Monday, October 15The Voice of London

Convicted phone hacker backs IMPRESS regulation

Impress has become an approved UK press regulator set up in response to Lord Leveson’s recommendations. Convicted phone hacker Graham Johnson backs new regulator.

 Reporter: Amie Stone | Sub-editor: Toby Walker

Impress Logo

As a journalism student, preparing to step into a bullying news room culture can be daunting. You might wonder, ‘Is this for me? ’. There could be situations where you will be pushed to write stories that you believe to be unethical and inaccurate. Your hands will be tied because we are all trying to make a living and what the editor says goes. IMPRESS reckon they can change that.

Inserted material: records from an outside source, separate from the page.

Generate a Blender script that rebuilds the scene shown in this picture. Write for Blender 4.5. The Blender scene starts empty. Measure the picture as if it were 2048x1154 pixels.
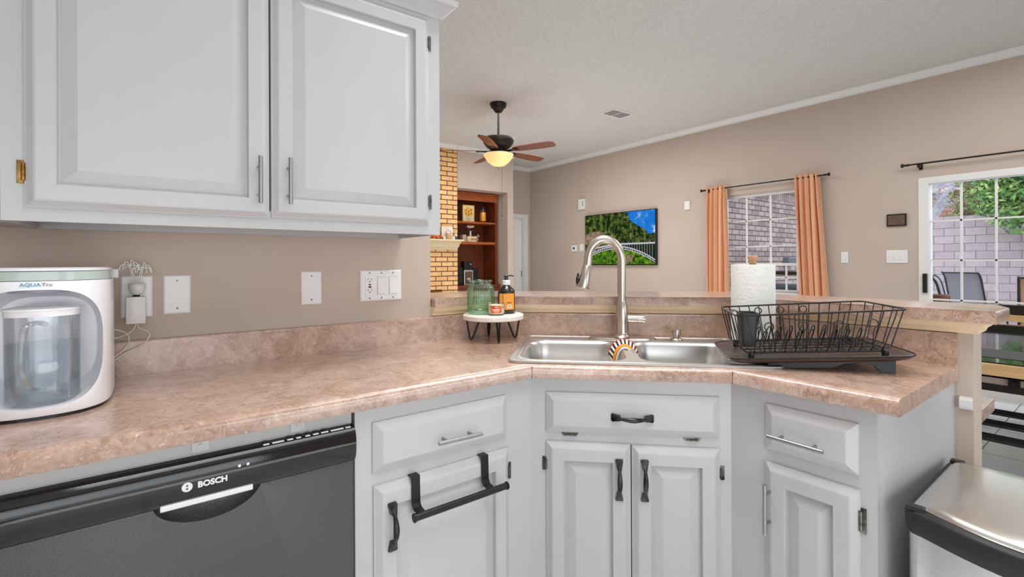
import bpy, bmesh, math, random
from mathutils import Vector, Matrix, Quaternion
S = bpy.context.scene
COL = S.collection
PI = math.pi
rnd = random.Random(7)

# ------------------------------------------------------------------ camera
FPX, YAW, ROLL, PITCH, PY = 965.955, 0.920714079, -0.00477860, 0.00086030, 523.281
EYE = Vector((0, 0, 1.24))
F0 = Vector((math.cos(YAW), math.sin(YAW), 0)); R0 = Vector((math.sin(YAW), -math.cos(YAW), 0)); U0 = Vector((0, 0, 1))
F2 = F0*math.cos(PITCH) + U0*math.sin(PITCH); U2 = U0*math.cos(PITCH) - F0*math.sin(PITCH)
R3 = R0*math.cos(ROLL) + U2*math.sin(ROLL); U3 = U2*math.cos(ROLL) - R0*math.sin(ROLL)
cd = bpy.data.cameras.new('camera'); cam = bpy.data.objects.new('camera', cd); COL.objects.link(cam)
m3 = Matrix((R3, U3, -F2)).transposed()
cam.matrix_world = Matrix.Translation(EYE) @ m3.to_4x4()
cd.sensor_width = 36; cd.lens = FPX/2048*36; cd.shift_y = -(577-PY)/2048; cd.clip_start = 0.02; cd.clip_end = 200
S.camera = cam

# ------------------------------------------------------------------ light and exposure
S.view_settings.view_transform = 'Standard'; S.view_settings.look = 'None'
S.view_settings.gamma = 1; S.view_settings.use_curve_mapping = False
S.view_settings.exposure = 0.0
S.cycles.use_denoising = True
S.cycles.max_bounces = 10; S.cycles.diffuse_bounces = 5; S.cycles.transparent_max_bounces = 16
S.cycles.sample_clamp_indirect = 6
w = bpy.data.worlds.new('world'); S.world = w; w.use_nodes = True
bg = w.node_tree.nodes['Background']; bg.inputs[0].default_value = (0.90, 0.95, 1.0, 1); bg.inputs[1].default_value = 2.7

def area(name, loc, rot, sx, sy, power, col=(1, 1, 1), spread=180):
    l = bpy.data.lights.new(name, 'AREA'); l.shape = 'RECTANGLE'; l.size = sx; l.size_y = sy; l.energy = power; l.color = col; l.spread = math.radians(spread)
    o = bpy.data.objects.new(name, l); o.location = loc; o.rotation_euler = rot; COL.objects.link(o)
    return o
area('kitchen_ceiling_fill', (0.5, -0.1, 3.0), (0, 0, 0), 1.6, 1.2, 18, (1, 0.99, 0.98), 105)  # added soft fill from above the kitchen, no known fixture
area('sink_overhead_fill', (1.15, 1.25, 3.0), (0, 0, 0), 0.9, 0.6, 17, (1, 0.99, 0.97), 125)  # added overhead fill to brighten the worktop, not a known lamp
area('dining_ceiling_fill', (4.0, 0.2, 3.0), (0, 0, 0), 1.8, 1.8, 50, (1, 0.99, 0.97))  # added broad downward fill over the dining end, without a fixture
area('living_ceiling_fill', (3.7, 4.4, 3.0), (0, 0, 0), 2.2, 2.4, 70, (1, 0.99, 0.97))  # invented ceiling fill that brightens the living room
area('living_upward_fill', (4.2, 4.6, .35), (PI, 0, 0), 2.0, 2.6, 22, (1, 0.99, 0.97))  # added upward fill to lift the ceiling, no floor lamp stands here
area('kitchen_upward_fill', (.3, -.9, .3), (PI, 0, 0), 1.6, 1.2, 18, (1, 0.99, 0.98))  # added unseen upward fill for the kitchen, no real uplight
area('kitchen_window_daylight', (-0.4, -2.95, 1.0), (PI/2, 0, 0), 2.6, 1.6, 19, (0.95, 0.98, 1))

# ------------------------------------------------------------------ materials
def lin(c):
    c = c/255
    return c/12.92 if c <= .04045 else ((c+.055)/1.055)**2.4
def rgb(r, g, b): return (lin(r), lin(g), lin(b), 1)
def mat(name, col, rough=.5, metal=0, spec=.5, **kw):
    m = bpy.data.materials.new(name); m.use_nodes = True
    b = m.node_tree.nodes['Principled BSDF']
    b.inputs['Base Color'].default_value = col; b.inputs['Roughness'].default_value = rough; b.inputs['Metallic'].default_value = metal
    b.inputs['Specular IOR Level'].default_value = spec
    for k, v in kw.items(): b.inputs[k.replace('_', ' ')].default_value = v
    return m
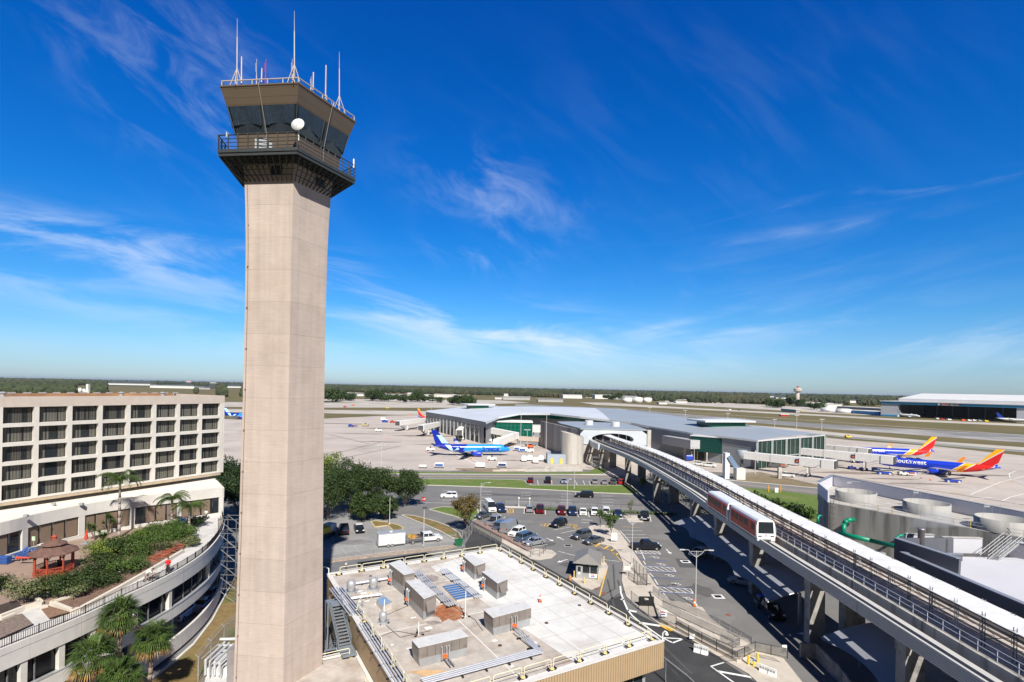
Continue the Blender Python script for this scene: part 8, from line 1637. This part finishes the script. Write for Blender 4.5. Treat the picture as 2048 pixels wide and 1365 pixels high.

Emma Jones, a board member of Impress visited the University of Westminster to tell students about the new regulator. She explains “you are under pressure to produce stories out of thin air,” she said. “You haven’t got the time to make thoughtful and ethical judgements”. She talks from first hand experience after being sacked from The Sun by Rebecca Brooks. However, the most interesting thing about her involvement is her long time partner Graham Johnson was a convicted phone hacker for News of the World and the Sunday Mirror.
Graham Johnson

Graham Johnson visited alongside Emma and said “I never knew there was a code of conduct”. Mr Johnson pleaded guilty for hacking a soap stars phone back in 2014. He explain him or his colleagues were just trying to please editors and were pushed to do things they didn’t want to. He mentioned ‘Mazhar’ [Mahmood] a fews times and said “He wasn’t doing anything different to anyone else but he put his toe over the line”. Johnson spoke about how young journalists are pushed to the limit and it is just about getting a story. He hopes that faith in journalism can be restored. There was an atmosphere of ‘if we could do it again’ about his attitude. He showed support for his partner Emma and believes IMPRESS is the way forward.

IMPRESS appeals to smaller publications by paying for their legal fees. However, this could hurt many companies who refuse to be regulated, as they will have to cough up more than they did previously.
Toby Walker. By Amie Stone
Toby Walker. By Amie Stone

The official recognition of IMPRESS is seen as a threat to press freedom and an imposition of state power. Toby Walker, a third year journalism student said “This press regulation may prevent investigative journalists and whistle blowers from sticking up for themselves in law against the big companies they dish the dirt on. Publications will be less likely to pursue controversial stories”.

 Emma Jones and Graham Johnson were clear they didn’t want other young journalists to make the same mistake or be victimized by the overwhelming nature of a newsroom. Do we give up a bit of freedom to protect ourselves and others? Where do we draw the line of what is acceptable and not acceptable to print? Who should be the one to tell us what is and is not right?
Journalism is forever changing and it does not always have to be an either or option. Organisations are buying into Impress and if does not work they will soon walk the other way. The phone hacking scandal shocked the world and this could just be the consequence. It could be a case of trial and error until we do get it right, but if we don’t try we will never know.